NOT-2-SMART-1 due to make crash landing
Created | Updated Sep 5, 2006
The project has not been without its difficulties. "In recent years, pieces have continued to drop off it", says Beggs. In 2003, the Cooke Spectrometer and the Short Activator stopped working when the probe began its foray into the notorious Iraqi asteroid field, followed a few months later by an overload of the Campbell-A high-gain transmitter. In 2005 the Mandelson and Blunkett control systems were declared defunct, and earlier this year the Clarke heat-shield failed after a particularly heavy particle barrage. The Prescott backup-device has behaved very erratically in the past few years, but it continues to hang on.

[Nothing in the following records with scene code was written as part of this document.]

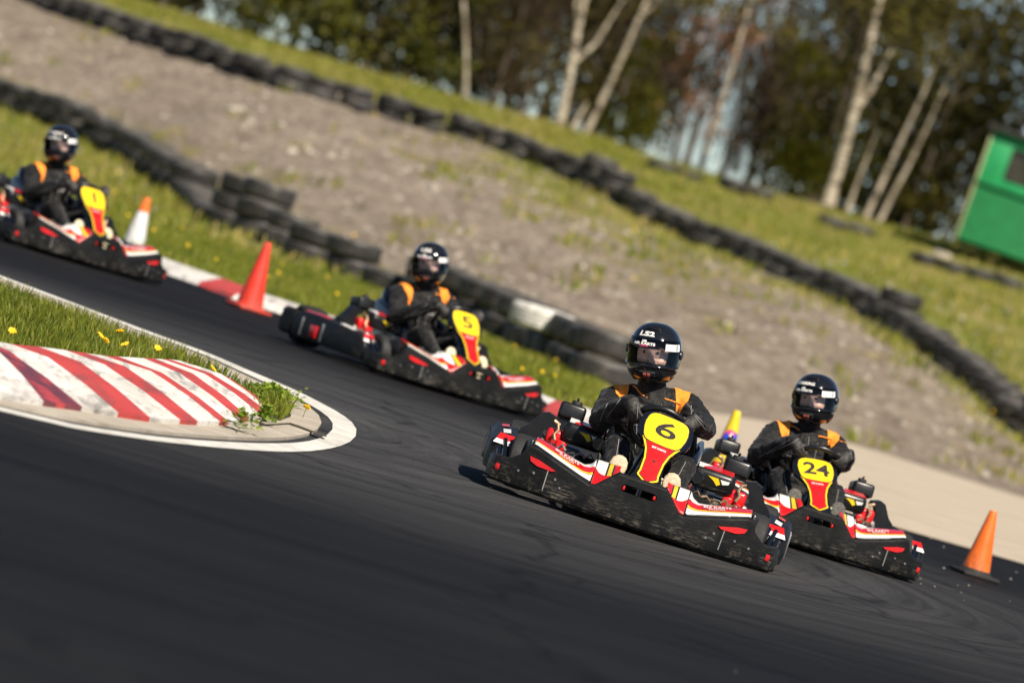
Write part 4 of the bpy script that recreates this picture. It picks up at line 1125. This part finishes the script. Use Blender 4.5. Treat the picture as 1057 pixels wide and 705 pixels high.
# tufts on the bank follow the turf share of the ground
cand = np.stack([nr.uniform(-14, 14, 130000), nr.uniform(60, 124, 130000)], 1)
gg = rbf(WG, cand[:, 0], cand[:, 1]); hh = height(cand[:, 0], cand[:, 1]); roots = []
for (x, y), g, z in zip(cand, gg, hh):
    q = MN.noise(Vector((x * .9, y * .55, 7))) + .5 * MN.noise(Vector((x * 2.6, y * 1.6, 9)))
    if g + q * .95 > .58 and r.random() < .55: roots.append((x, y, float(z), .8 + .5 * q, .62 + .28 * MN.noise(Vector((x * .5, y * .3, 1))) + (.3 if r.random() < .18 else 0)))
blades('bank_grass', roots, .13, .035, GM, 8, .8)

# ---- loose stones
def stones(name, pts, mat_):
    m = MB(); r = random.Random(5)
    for x, y, z, s_ in pts:
        n = 6; a0 = r.uniform(0, 6)
        base = [(x + math.cos(a0 + k * 1.047) * s_ * r.uniform(.7, 1.2), y + math.sin(a0 + k * 1.047) * s_ * r.uniform(.7, 1.2), z - s_ * .3) for k in range(6)]
        up = [(x + (p[0] - x) * .65, y + (p[1] - y) * .65, z + s_ * r.uniform(.35, .7)) for p in base]
        m.add(base + up, [(k, (k + 1) % 6, 6 + (k + 1) % 6, 6 + k) for k in range(6)] + [(6, 7, 8, 9, 10, 11)])
    return tag(m.build(name, mat_, None, 0), kind='stuff')
SM = simple('pale_stone', (.33, .295, .245), .9, var=.4, scale=3)
pts = []
for _ in range(2600):
    x, y = r.uniform(-13, 12), r.uniform(61, 100)
    pts.append((x, y, hz(x, y) if False else None, r.choice((.03, .03, .04, .05, .06)) * r.uniform(.6, 1.2)))
for px, py, d in ((268, 113, 90), (262, 30, 97), (315, 160, 85), (330, 165, 85), (420, 190, 82), (415, 205, 82), (620, 320, 70)):
    q = at(px, py, d)
    for _ in range(2): pts.append((q.x + r.uniform(-.4, .4), q.y + r.uniform(-.5, .5), None, r.uniform(.06, .14)))
hh = height(np.array([p[0] for p in pts]), np.array([p[1] for p in pts]))
stones('loose_stones', [(a, b, float(z), s_) for (a, b, _, s_), z in zip(pts, hh)], SM)
pts = []
for _ in range(26):
    px, py = r.gauss(960, 60), r.gauss(575, 30); q = gnd(px, py)
    pts.append((q.x, q.y, .003, r.uniform(.003, .008)))
stones('gravel_chips', pts, simple('dull_chip', (.22, .20, .17), .9, var=.4))

# ---- dandelions and weeds on the island
fy = simple('dandelion_yellow', (.85, .55, .01), .6, var=.1); fg = simple('stem_green', (.09, .14, .02), .6)
DAND = [(13, 340, 'leftmost dandelion above the dark stained red stripe'), (104, 345, 'upper dandelion of the close pair in the island grass'), (109, 350, 'lower dandelion of the close pair in the island grass'), (124, 341, 'dandelion at the back of the island grass near the white line'), (130, 354, 'dandelion low in the grass just above the striped kerb'), (163, 358, 'small dandelion right of the other island flowers'), (220, 379, 'dandelion beside the last red stripe of the kerb'), (317, 419, 'dandelion alone at the tip of the concrete slab')]
def dandelion():
    root = empty('dandelion'); m = MB()
    for k in range(16):
        a = k * 2.399; rr_ = .004 + .010 * k / 16
        c_ = Vector((math.cos(a) * rr_, math.sin(a) * rr_, .008 - .3 * rr_))
        m.tube([c_ * .3, c_ + Vector((math.cos(a) * .010, math.sin(a) * .010, .002))], [.004, .0035], 5)
    m.lathe([(0, .010), (.010, .008), (.014, 0), (0, -.004)], 10); h = m.build('flower_head', fy, root)
    h.location = (0, 0, .085); h.rotation_euler = (R(35), 0, 0)
    m = MB(); m.tube([(0, .004, -.02), (.003, .002, .04), (0, 0, .085)], .0022, 6); m.build('stem', fg, root); return root
d0 = dandelion()
for i, (px, py, lab) in enumerate(DAND):
    o = d0 if i == 0 else copy_tree(d0)
    p = gnd(px, py, .135 if px < 300 else .07); o.location = (p.x, p.y, .05 if px < 300 else -.015); o.rotation_euler = (0, 0, i * 1.3); o.scale = (.9,) * 3
    tag(o, 'yellow ' + lab, 'flower', 'dandelions on the hairpin island')
wm = grass_mat('weed_leaf', [(.07, .13, .010), (.19, .30, .022), (.36, .42, .06)])
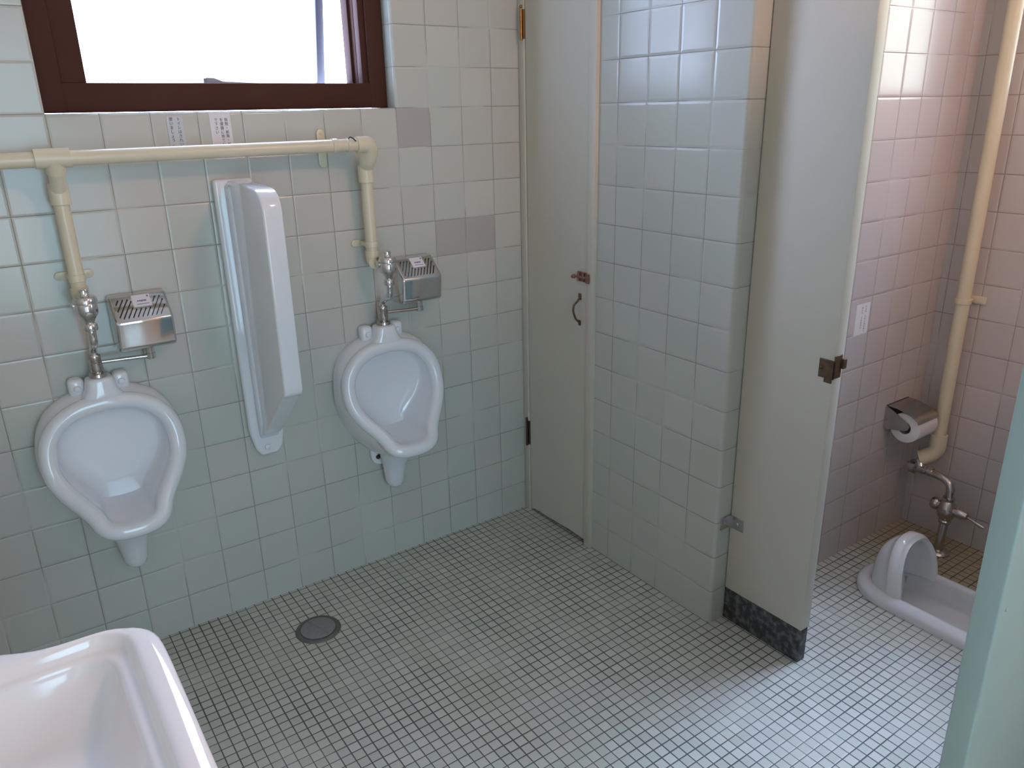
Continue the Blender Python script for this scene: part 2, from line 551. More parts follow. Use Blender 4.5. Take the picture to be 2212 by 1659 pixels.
# ---- entrance behind the camera: framed glass door
d2 = bpy.data.objects.new('door_2', None)
COL.objects.link(d2)
d2.location = (DX0, YF - .05, 0)
struct(d2, 'glazed entrance door behind the camera', 'door')
f = MB()
dw = DX1 - DX0
f.box(g, .06, -.03, .03, g, 2.05 - g)
f.box(dw - .06, dw - g, -.03, .03, g, 2.05 - g)
f.box(.06, dw - .06, -.03, .03, g, .25)
f.box(.06, dw - .06, -.03, .03, 1.97, 2.05 - g)
f.build('frame', 'frame', d2, smooth=False)
MB().box(.055, dw - .055, -.003, .003, .245, 1.975).build('pane', 'glass', d2, smooth=False)

# ---- narrow closet door and its jambs
d1 = bpy.data.objects.new('door_1', None)
COL.objects.link(d1)
d1.location = (0.108, -0.033, 0.012)
struct(d1, 'narrow cream painted closet door in the corner', 'door')
dm = MB()
# the lower edge is worn and uneven
poly = [(0.0, 1.955), (0.0, -.004), (-.05, .001), (-.10, .0), (-.13, .003), (-.17, .003), (-.22, .006), (-.27, .004), (-.3085, .003), (-.3085, 1.955)]
dm.prism(poly, 'x', 0.0, .032, r=.0012, seg=1)
dm.build('leaf', 'cream', d1, ang=30)
for (z0, z1, nm, mt) in ((1.612, 1.702, 'hinge', 'brass'), (.262, .362, 'hinge', 'ironpaint')):
    h = MB()
    zz0, zz1 = z0 - .012, z1 - .012
    h.tube([(-.008, .010, zz0), (-.008, .010, zz1)], .0045, 10)
    h.lathe([(.001, 0), (.0045, .002), (.005, .005), (.003, .008)], (-.008, .010, zz1), 'z', 10)
    h.box(-.005, -.0005, .0, .018, zz0 + .004, zz1 - .004)
    h.build(nm, mt, d1)
# sliding bolt
bt = MB()
bt.box(-.004, -.0006, -.306, -.262, .899, .929, r=.0008, seg=1)
bt.box(-.011, -.004, -.298, -.290, .901, .927, r=.001, seg=1)
bt.box(-.011, -.004, -.276, -.268, .901, .927, r=.001, seg=1)
bt.tube([(-.008, -.250, .914), (-.008, -.322, .914)], .0045, 10)
bt.lathe([(.001, -.006), (.006, -.004), (.006, .004), (.001, .006)], (-.012, -.252, .912), 'y', 12)
bt.build('slide_bolt', 'rust', d1, label='rusty slide bolt')
# pull handle
hd = MB()
hy, hz0, hz1 = -.272, .762, .856
hd.box(-.004, -.0006, hy - .006, hy + .006, hz1 - .016, hz1 + .004, r=.0012, seg=2)
hd.box(-.004, -.0006, hy - .005, hy + .005, hz0 - .004, hz0 + .013, r=.0012, seg=2)
path = [(-.003, hy, hz1 - .008), (-.012, hy, hz1 - .020), (-.024, hy, hz1 - .028), (-.028, hy, hz1 - .042), (-.028, hy, (hz0 + hz1) / 2), (-.025, hy, hz0 + .036), (-.018, hy, hz0 + .020), (-.010, hy, hz0 + .012), (-.003, hy, hz0 + .006)]
hd.tube([tuple(p) for p in resample(crom(path, 5), 26)], .0034, 10)
hd.build('pull_handle', 'bronze', d1, label='dark bronze pull handle')
jm = MB()
jm.box(.100, .140, -.3725, -.3435, 0.0, 1.99, r=.002, seg=2)
jm.box(.103, .140, -.0305, -.0015, 0.0, 1.99, r=.002, seg=2)
jm.box(.100, .140, -.3435, -.0305, 1.970, 1.999, r=.002, seg=2)
struct(jm.build('trim_1', 'cream'), 'cream painted jambs of the narrow door', 'door frame')
kp = MB()
kp.box(.0915, .0998, -.359, -.346, .912, .940, r=.001, seg=1)
kp.build('bolt_keeper', 'rust', bpy.data.objects['trim_1'], label='rusty bolt keeper')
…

In recent years, the probe was part of a "puppydogging" initiative with an American space-module, the YEE-HAW-1. This entailed synchronising completely with the US device on a master-slave basis. "Every signal sent to the American probe were replicated exactly by the British one, no matter how distorted", says Beggs. "It was a great success for the Americans, but the British probe is showing increasing signs of premature aging".
Some experts believe that the space-probe has started to spiral out of control in the past year. "The whole system has been drifting from crisis to crisis in the last few months", says Greg Davies of the British Astronomy Guild. "Very little really useful work has actually been done". A conference of astronomers later this month could seal the probe's fate. "We might even consider dropping it completely from the list of official probes", says Davies.